*WORK TO COMPLETE*
Skip every picture and transcribe the remaining material exactly.

------ INFORMATION SUPPLIED

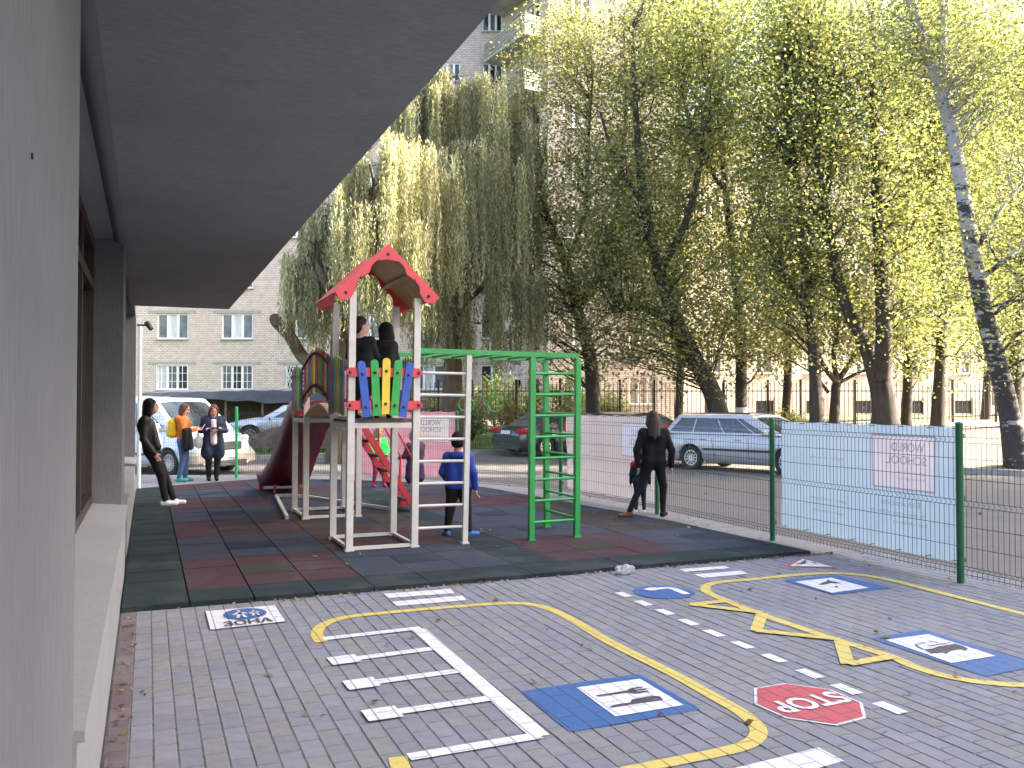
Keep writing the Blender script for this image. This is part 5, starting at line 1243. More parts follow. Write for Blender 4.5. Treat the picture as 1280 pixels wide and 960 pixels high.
# fallen leaves on the court, thickest along the mat edge
LP = []
for k in range(85): LP.append((6.6 - 6.6 * rng.random() ** 1.4, rng.uniform(3.0, 7.2), .012))
for k in range(60): LP.append((rng.uniform(1.2, 6.6), rng.uniform(7.5, 16), .045))
for k in range(330): LP.append((6.7 - 6.5 * rng.random() ** 1.5, 7.27 - abs(rng.normal()) * .035, .01))
for k in range(70): LP.append((-.14 + abs(rng.normal()) * .05, rng.uniform(3.2, 7.2), .01))
for k in range(110): LP.append((rng.uniform(6.5, 7.1), rng.uniform(3, 14), .01))
for k in range(150): LP.append((rng.uniform(7.2, 15), rng.uniform(4, 27), -.155))
LP = np.array(LP); n_ = len(LP); sc_ = np.full(n_, .034) * (.6 + .9 * rng.random(n_)); sc_[145:] = .026; sc_[-150:] = .05
nr = rng.normal(size=(n_, 3)) * .35; nr[:, 2] = 1; nr /= np.linalg.norm(nr, axis=1)[:, None]; t_ = np.cross(nr, rng.normal(size=(n_, 3))); t_ /= np.linalg.norm(t_, axis=1)[:, None]; bn = np.cross(nr, t_)
l_ = (sc_ * (.6 + .8 * rng.random(n_)))[:, None]; up_ = np.array([0, 0, 1.0])
fv = np.stack([LP - t_ * l_ * .6, LP - t_ * l_ * .1 + bn * l_ * .45 + up_ * l_ * .15, LP + t_ * l_ * .6 + up_ * l_ * .1, LP - t_ * l_ * .1 - bn * l_ * .45], 1).reshape(-1, 3)
tag(mobj('fallen_leaves', np_mesh('fallen_leaves', fv, 4, M['leaf'], pal([(.2, .13, .06), (.14, .08, .045), (.32, .24, .1), (.26, .21, .16), (.09, .06, .04)], n_, rng))), kind='stuff')
# crumpled plastic bag at the mat edge
p = G(781, 718); bt_ = thing('plastic_bag', 'crumpled clear plastic bag lying at the mat edge', 'litter', (p.x, p.y, 0))
mb = MB(); r9 = random.Random(9); bm = bmesh.new(); bmesh.ops.create_icosphere(bm, subdivisions=3, radius=.08)
for v in bm.verts:
    q = v.co.normalized(); v.co = Vector((q.x * .1, q.y * .06, q.z * .045 + .042)) * (1 + r9.uniform(-.16, .16)); v.co.z = max(v.co.z, .004)
mb.bm(bm); m, n, b, o = new_mat('clear_film'); b.inputs['Base Color'].default_value = (.45, .47, .5, 1); b.inputs['Roughness'].default_value = .25
tr = n.nodes.new('ShaderNodeBsdfTransparent'); mx = n.nodes.new('ShaderNodeMixShader'); mx.inputs[0].default_value = .4; n.links.new(b.outputs[0], mx.inputs[1]); n.links.new(tr.outputs[0], mx.inputs[2]); n.links.new(mx.outputs[0], o.inputs[0])
mb.build('film', m, bt_)
# ------------------------------------------------------------------ vehicles
def paintm(name, col, metal=.5, rough=.28, dirt=None):
    m = pm(name, col, rough, metal, var=.05, scale=3, coat=.7, dirt=dirt); return m
M['silver'] = paintm('silver_paint', (.42, .405, .40), .12); M['grey_paint'] = paintm('dark_grey_paint', (.055, .058, .065), .5); M['black_paint'] = paintm('black_paint', (.03, .032, .036), .3)
M['white_paint'] = paintm('white_paint', (.72, .72, .71), 0, .35); M['paleblue_paint'] = paintm('pale_silver_paint', (.48, .5, .54), .5)
M['car_glass'] = pm('car_glass', (.035, .045, .05), .05, var=.3, scale=2, spec=.7); M['trim'] = pm('dark_trim', (.035, .035, .037), .6); M['dirty_white'] = pm('dusty_bumper', (.36, .32, .26), .7, var=.2)
M['under'] = pm('underbody', (.012, .012, .012), .9)
def ip(tab, x):
    xs = [t[0] for t in tab]; return float(np.interp(x, xs, [t[1] for t in tab]))
def wheel_mesh(R_, spokes=10, w=.2):
    t = MB(); prof = [(R_ * .66, -w * .42), (R_ * .9, -w * .5), (R_ * .985, -w * .42), (R_, -w * .2), (R_, w * .2), (R_ * .985, w * .42), (R_ * .9, w * .5), (R_ * .66, w * .42)]; n_ = 28; vs, fs = [], []
    for i in range(n_):
        a = 2 * math.pi * i / n_; vs += [(r * math.cos(a), y, r * math.sin(a)) for r, y in prof]
    k = len(prof)
    for i in range(n_):
        for j in range(k): a, b_ = i * k + j, ((i + 1) % n_) * k + j; a2, b2 = i * k + (j + 1) % k, ((i + 1) % n_) * k + (j + 1) % k; fs.append((a, b_, b2, a2))
    t.add(vs, fs, 0, True)
    r = MB(); y = w * .36
    for s in (1, -1):
        ring = lambda ra, rb, yy, mi: r.add([(rr_ * math.cos(2 * math.pi * i / 28), s * yy, rr_ * math.sin(2 * math.pi * i / 28)) for i in range(28) for rr_ in (ra, rb)], [((2 * i), (2 * i + 1), (2 * ((i + 1) % 28) + 1), (2 * ((i + 1) % 28))) for i in range(28)], mi)
        ring(R_ * .56, R_ * .68, y, 0); ring(.001, R_ * .56, y - .06, 1)
        for q in range(spokes):
            a = 2 * math.pi * q / spokes; d = Vector((math.cos(a), 0, math.sin(a))); r.bar(d * R_ * .1 + Vector((0, s * (y - .012), 0)), d * R_ * .58 + Vector((0, s * (y - .006), 0)), .02 + R_ * .55 / spokes, .02, 0, (0, 1, 0))
        r.tube([(0, s * (y - .04), 0), (0, s * (y + .002), 0)], R_ * .15, 12, 0)
    return t.mesh('wheel', M['tyre']), r.mesh('rim', [M['rim'], M['under']])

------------

*FINAL RESULT*
Keep writing the Blender script for this image. This is part 5, starting at line 1243. More parts follow. Write for Blender 4.5. Treat the picture as 1280 pixels wide and 960 pixels high.
# fallen leaves on the court, thickest along the mat edge
LP = []
for k in range(85): LP.append((6.6 - 6.6 * rng.random() ** 1.4, rng.uniform(3.0, 7.2), .012))
for k in range(60): LP.append((rng.uniform(1.2, 6.6), rng.uniform(7.5, 16), .045))
for k in range(330): LP.append((6.7 - 6.5 * rng.random() ** 1.5, 7.27 - abs(rng.normal()) * .035, .01))
for k in range(70): LP.append((-.14 + abs(rng.normal()) * .05, rng.uniform(3.2, 7.2), .01))
for k in range(110): LP.append((rng.uniform(6.5, 7.1), rng.uniform(3, 14), .01))
for k in range(150): LP.append((rng.uniform(7.2, 15), rng.uniform(4, 27), -.155))
LP = np.array(LP); n_ = len(LP); sc_ = np.full(n_, .034) * (.6 + .9 * rng.random(n_)); sc_[145:] = .026; sc_[-150:] = .05
nr = rng.normal(size=(n_, 3)) * .35; nr[:, 2] = 1; nr /= np.linalg.norm(nr, axis=1)[:, None]; t_ = np.cross(nr, rng.normal(size=(n_, 3))); t_ /= np.linalg.norm(t_, axis=1)[:, None]; bn = np.cross(nr, t_)
l_ = (sc_ * (.6 + .8 * rng.random(n_)))[:, None]; up_ = np.array([0, 0, 1.0])
fv = np.stack([LP - t_ * l_ * .6, LP - t_ * l_ * .1 + bn * l_ * .45 + up_ * l_ * .15, LP + t_ * l_ * .6 + up_ * l_ * .1, LP - t_ * l_ * .1 - bn * l_ * .45], 1).reshape(-1, 3)
tag(mobj('fallen_leaves', np_mesh('fallen_leaves', fv, 4, M['leaf'], pal([(.2, .13, .06), (.14, .08, .045), (.32, .24, .1), (.26, .21, .16), (.09, .06, .04)], n_, rng))), kind='stuff')
# crumpled plastic bag at the mat edge
p = G(781, 718); bt_ = thing('plastic_bag', 'crumpled clear plastic bag lying at the mat edge', 'litter', (p.x, p.y, 0))
mb = MB(); r9 = random.Random(9); bm = bmesh.new(); bmesh.ops.create_icosphere(bm, subdivisions=3, radius=.08)
for v in bm.verts:
    q = v.co.normalized(); v.co = Vector((q.x * .1, q.y * .06, q.z * .045 + .042)) * (1 + r9.uniform(-.16, .16)); v.co.z = max(v.co.z, .004)
mb.bm(bm); m, n, b, o = new_mat('clear_film'); b.inputs['Base Color'].default_value = (.45, .47, .5, 1); b.inputs['Roughness'].default_value = .25
tr = n.nodes.new('ShaderNodeBsdfTransparent'); mx = n.nodes.new('ShaderNodeMixShader'); mx.inputs[0].default_value = .4; n.links.new(b.outputs[0], mx.inputs[1]); n.links.new(tr.outputs[0], mx.inputs[2]); n.links.new(mx.outputs[0], o.inputs[0])
mb.build('film', m, bt_)
# ------------------------------------------------------------------ vehicles
def paintm(name, col, metal=.5, rough=.28, dirt=None):
    m = pm(name, col, rough, metal, var=.05, scale=3, coat=.7, dirt=dirt); return m
M['silver'] = paintm('silver_paint', (.42, .405, .40), .12); M['grey_paint'] = paintm('dark_grey_paint', (.055, .058, .065), .5); M['black_paint'] = paintm('black_paint', (.03, .032, .036), .3)
M['white_paint'] = paintm('white_paint', (.72, .72, .71), 0, .35); M['paleblue_paint'] = paintm('pale_silver_paint', (.48, .5, .54), .5)
M['car_glass'] = pm('car_glass', (.035, .045, .05), .05, var=.3, scale=2, spec=.7); M['trim'] = pm('dark_trim', (.035, .035, .037), .6); M['dirty_white'] = pm('dusty_bumper', (.36, .32, .26), .7, var=.2)
M['under'] = pm('underbody', (.012, .012, .012), .9)
def ip(tab, x):
    xs = [t[0] for t in tab]; return float(np.interp(x, xs, [t[1] for t in tab]))
def wheel_mesh(R_, spokes=10, w=.2):
    t = MB(); prof = [(R_ * .66, -w * .42), (R_ * .9, -w * .5), (R_ * .985, -w * .42), (R_, -w * .2), (R_, w * .2), (R_ * .985, w * .42), (R_ * .9, w * .5), (R_ * .66, w * .42)]; n_ = 28; vs, fs = [], []
    for i in range(n_):
        a = 2 * math.pi * i / n_; vs += [(r * math.cos(a), y, r * math.sin(a)) for r, y in prof]
    k = len(prof)
    for i in range(n_):
        for j in range(k): a, b_ = i * k + j, ((i + 1) % n_) * k + j; a2, b2 = i * k + (j + 1) % k, ((i + 1) % n_) * k + (j + 1) % k; fs.append((a, b_, b2, a2))
    t.add(vs, fs, 0, True)
    r = MB(); y = w * .36
    for s in (1, -1):
        ring = lambda ra, rb, yy, mi: r.add([(rr_ * math.cos(2 * math.pi * i / 28), s * yy, rr_ * math.sin(2 * math.pi * i / 28)) for i in range(28) for rr_ in (ra, rb)], [((2 * i), (2 * i + 1), (2 * ((i + 1) % 28) + 1), (2 * ((i + 1) % 28))) for i in range(28)], mi)
        ring(R_ * .56, R_ * .68, y, 0); ring(.001, R_ * .56, y - .06, 1)
        for q in range(spokes):
            a = 2 * math.pi * q / spokes; d = Vector((math.cos(a), 0, math.sin(a))); r.bar(d * R_ * .1 + Vector((0, s * (y - .012), 0)), d * R_ * .58 + Vector((0, s * (y - .006), 0)), .02 + R_ * .55 / spokes, .02, 0, (0, 1, 0))
        r.tube([(0, s * (y - .04), 0), (0, s * (y + .002), 0)], R_ * .15, 12, 0)
    return t.mesh('wheel', M['tyre']), r.mesh('rim', [M['rim'], M['under']])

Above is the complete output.